Lundi 7 novembre, 10 heures. Une petite queue se forme devant le magasin de «makrouth» à la périphérie de la ville, à Kairouan, sur la route de Sousse. La cinquantaine, Hamdi se presse pour payer ses deux kilos de makrouth. «Histoire de ne pas rentrer les mains vides à son agence d’assurances à Sousse. Le makrouth, ses employées en raffolent».
Arrivé une heure plus tard à Sousse, Hamdi souhaite aller vite avaler un café sur la Corniche. Il ne veut et pour rien au monde rater l’occasion de rencontrer ses amis.

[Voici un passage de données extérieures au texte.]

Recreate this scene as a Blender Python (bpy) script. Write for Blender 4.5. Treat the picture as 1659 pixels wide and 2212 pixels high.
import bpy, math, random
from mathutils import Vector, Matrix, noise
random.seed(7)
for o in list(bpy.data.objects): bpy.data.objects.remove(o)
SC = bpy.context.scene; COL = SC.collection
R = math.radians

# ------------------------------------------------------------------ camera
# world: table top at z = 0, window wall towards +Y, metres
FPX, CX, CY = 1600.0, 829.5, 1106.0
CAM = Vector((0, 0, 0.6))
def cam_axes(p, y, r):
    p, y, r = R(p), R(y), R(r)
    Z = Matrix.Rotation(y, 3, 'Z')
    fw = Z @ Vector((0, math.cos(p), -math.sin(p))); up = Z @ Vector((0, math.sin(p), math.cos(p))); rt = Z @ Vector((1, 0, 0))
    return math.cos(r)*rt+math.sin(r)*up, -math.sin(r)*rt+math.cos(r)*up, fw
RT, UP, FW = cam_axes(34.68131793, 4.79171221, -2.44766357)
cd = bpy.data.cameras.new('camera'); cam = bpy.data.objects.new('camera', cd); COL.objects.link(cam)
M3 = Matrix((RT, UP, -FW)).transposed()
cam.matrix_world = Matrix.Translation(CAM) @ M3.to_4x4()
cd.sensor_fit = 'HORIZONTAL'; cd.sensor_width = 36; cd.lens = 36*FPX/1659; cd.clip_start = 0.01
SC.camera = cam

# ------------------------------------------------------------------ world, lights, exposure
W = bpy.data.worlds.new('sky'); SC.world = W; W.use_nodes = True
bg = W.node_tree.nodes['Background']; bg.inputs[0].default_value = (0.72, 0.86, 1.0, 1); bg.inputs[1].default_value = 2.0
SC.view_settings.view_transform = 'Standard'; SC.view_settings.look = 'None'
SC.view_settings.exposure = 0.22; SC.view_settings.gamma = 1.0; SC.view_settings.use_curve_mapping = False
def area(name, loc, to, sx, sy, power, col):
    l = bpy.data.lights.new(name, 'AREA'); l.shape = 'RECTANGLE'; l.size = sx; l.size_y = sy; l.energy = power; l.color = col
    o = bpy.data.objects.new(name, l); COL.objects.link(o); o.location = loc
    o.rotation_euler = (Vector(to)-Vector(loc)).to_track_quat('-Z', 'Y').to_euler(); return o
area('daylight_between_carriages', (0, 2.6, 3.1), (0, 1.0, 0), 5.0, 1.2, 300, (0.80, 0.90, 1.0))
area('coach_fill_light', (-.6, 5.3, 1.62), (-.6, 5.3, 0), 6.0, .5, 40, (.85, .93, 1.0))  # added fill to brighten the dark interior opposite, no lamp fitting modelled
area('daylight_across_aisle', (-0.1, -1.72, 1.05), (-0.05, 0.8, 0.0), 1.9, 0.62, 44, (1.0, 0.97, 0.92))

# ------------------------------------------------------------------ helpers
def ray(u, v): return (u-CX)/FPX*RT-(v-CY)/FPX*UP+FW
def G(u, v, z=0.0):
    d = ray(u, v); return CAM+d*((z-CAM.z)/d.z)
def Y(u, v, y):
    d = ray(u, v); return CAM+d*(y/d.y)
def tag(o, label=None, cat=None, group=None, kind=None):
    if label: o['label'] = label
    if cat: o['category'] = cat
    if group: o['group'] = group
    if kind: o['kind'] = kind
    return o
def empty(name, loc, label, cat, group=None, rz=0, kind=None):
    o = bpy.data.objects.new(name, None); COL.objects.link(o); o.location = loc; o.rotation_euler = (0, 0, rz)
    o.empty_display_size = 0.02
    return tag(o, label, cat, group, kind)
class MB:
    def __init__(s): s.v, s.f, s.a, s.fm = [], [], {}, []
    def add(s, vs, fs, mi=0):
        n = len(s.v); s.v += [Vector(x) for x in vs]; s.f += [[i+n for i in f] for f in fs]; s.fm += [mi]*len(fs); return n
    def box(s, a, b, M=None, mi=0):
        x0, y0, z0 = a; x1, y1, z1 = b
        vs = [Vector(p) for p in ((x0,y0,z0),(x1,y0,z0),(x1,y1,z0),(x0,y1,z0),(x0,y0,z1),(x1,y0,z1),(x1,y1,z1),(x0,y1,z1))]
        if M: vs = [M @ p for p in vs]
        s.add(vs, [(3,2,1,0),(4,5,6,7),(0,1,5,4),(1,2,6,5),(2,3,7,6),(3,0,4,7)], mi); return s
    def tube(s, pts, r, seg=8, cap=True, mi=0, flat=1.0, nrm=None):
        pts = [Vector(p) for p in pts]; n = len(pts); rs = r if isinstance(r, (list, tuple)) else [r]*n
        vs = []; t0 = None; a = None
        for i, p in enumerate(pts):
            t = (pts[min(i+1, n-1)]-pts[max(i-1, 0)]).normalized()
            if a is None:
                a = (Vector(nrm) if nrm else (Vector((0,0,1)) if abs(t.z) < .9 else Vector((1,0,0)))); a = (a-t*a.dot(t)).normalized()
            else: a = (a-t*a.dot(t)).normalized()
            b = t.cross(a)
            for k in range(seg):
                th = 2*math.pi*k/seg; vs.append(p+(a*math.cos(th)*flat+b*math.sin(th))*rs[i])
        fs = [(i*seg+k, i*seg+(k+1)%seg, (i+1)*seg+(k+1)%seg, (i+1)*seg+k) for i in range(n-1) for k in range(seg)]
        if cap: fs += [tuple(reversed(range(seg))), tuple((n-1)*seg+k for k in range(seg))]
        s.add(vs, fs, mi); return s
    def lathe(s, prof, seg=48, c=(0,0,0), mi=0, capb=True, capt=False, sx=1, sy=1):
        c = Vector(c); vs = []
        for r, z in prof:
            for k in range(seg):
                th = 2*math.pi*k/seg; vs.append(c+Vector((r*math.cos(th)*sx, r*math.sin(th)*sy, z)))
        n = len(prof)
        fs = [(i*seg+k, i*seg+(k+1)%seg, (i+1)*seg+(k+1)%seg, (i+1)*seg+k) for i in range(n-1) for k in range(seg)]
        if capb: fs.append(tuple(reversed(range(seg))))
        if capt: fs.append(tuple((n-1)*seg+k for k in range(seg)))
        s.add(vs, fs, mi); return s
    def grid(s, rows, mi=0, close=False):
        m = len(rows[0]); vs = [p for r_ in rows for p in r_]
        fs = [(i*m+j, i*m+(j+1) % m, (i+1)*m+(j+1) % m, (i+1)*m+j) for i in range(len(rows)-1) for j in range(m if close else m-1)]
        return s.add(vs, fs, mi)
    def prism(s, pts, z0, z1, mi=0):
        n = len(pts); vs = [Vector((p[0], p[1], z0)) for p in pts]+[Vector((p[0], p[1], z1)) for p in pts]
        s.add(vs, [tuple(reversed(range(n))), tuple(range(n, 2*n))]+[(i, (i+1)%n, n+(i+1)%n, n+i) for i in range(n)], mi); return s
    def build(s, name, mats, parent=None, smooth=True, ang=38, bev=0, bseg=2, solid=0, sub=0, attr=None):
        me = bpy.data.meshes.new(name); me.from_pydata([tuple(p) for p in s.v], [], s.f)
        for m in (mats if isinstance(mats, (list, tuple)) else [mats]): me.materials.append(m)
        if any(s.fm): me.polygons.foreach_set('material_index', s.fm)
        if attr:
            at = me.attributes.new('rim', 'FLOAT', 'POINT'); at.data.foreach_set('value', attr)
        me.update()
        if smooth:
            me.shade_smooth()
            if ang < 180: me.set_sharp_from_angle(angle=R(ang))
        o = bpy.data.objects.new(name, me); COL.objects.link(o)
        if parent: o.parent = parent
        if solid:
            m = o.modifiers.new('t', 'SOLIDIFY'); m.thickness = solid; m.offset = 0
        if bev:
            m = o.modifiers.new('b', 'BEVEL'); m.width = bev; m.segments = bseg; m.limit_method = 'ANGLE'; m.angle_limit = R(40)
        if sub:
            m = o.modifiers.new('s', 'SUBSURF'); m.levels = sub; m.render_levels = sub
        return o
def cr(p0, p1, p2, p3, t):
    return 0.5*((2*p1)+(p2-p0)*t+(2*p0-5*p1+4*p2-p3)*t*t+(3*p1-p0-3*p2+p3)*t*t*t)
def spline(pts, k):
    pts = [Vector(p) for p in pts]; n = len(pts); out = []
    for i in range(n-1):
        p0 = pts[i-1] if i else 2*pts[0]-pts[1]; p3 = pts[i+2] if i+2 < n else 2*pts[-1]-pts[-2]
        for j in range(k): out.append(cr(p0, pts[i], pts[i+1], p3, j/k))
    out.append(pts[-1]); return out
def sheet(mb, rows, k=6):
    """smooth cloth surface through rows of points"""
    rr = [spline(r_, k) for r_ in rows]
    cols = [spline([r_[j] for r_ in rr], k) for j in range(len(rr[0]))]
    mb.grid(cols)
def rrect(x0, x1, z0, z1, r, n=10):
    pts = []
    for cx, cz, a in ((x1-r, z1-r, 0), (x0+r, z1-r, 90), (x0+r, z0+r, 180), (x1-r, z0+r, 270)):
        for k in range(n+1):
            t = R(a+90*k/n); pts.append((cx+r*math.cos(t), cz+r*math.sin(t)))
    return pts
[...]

Kairouanais de souche, il a été amené à s’installer, il y a près d’une vingtaine d’années, à Sousse. Il épouse, au sortir d’une maîtrise en droit, une camarade de promotion originaire de Msaken, ville située à 9 kilomètres de Sousse. Et choisit de trouver un travail. C’est fait dans une entreprise de bâtiment. Avant de s’engager dans une compagnie d’assurances. Et d’y obtenir au bout de 10 ans de bons et loyaux services le statut d’agent général.
Le soir, il ira à Msaken dans sa belle famille. Il ne manquera pas, cela dit, de faire un détour par le cimtière de la ville. Pour aller réciter une Fatiha sur le tombeau de son beau-père. Un homme pieux et droit qu’il n’a pas connu –il est mort bien avant son mariage-, mais qui est dans la mémoire de tous les membres de sa belle-famille. A commencer par celle de son épouse.